そして金委員長との会談においても、会談後のトランプ大統領への「電話報告」において
も、習主席は繰り返し北朝鮮問題への中国の「積極的な役割」を強調し、自国の「役割」
に対する厚かましいほどのアピールを行った。それは、ゲームから外されかねないことへ
の焦りの表れではないのか。

習主席と金委員長との2回目の会談の後、中国国務院新聞弁公室(国務院広報担当)の公
式サイトである「中国網」は、会談の「重要な意味」を解説する論評を掲載した。論評は
その文中、「中国は半島問題において重要かつ積極的な役割を果たしている」「半島問題
における中国の役割はこの上なく重要だ」「半島の非核化は中国の働きが必要不可欠」と、
何回も繰り返して中国の「役割」を主張しているのだが、それもまた、習政権が半島問題
への影響力の保持に執念を示していることの証拠であろう。

しかし、このような意味合いにおいて、中国は決して、北朝鮮の核保有問題の早期解決を
望んでいないことが分かる。なぜならば、この問題が完全かつ迅速に解決された暁には、
中国の「役割」はそれこそ不要なものとなってしまうからである。
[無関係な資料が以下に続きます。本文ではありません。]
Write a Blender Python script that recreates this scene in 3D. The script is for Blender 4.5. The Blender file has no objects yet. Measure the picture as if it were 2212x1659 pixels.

つまり中国にとって、
最大の関心事は問題の解決ではなく、そこにおける自らの「役割=影響力」の保持である
から、問題の解決が長引くことは、習主席と中国にとって、むしろ好都合なのである。

それこそが、北朝鮮問題に当たっての中国の本音中の本音であろうが、このような中国は
北朝鮮問題解決の妨害者になることがあっても、その積極的な促進者にならないことを、
国際社会はきちんと認識しておくべきであろう。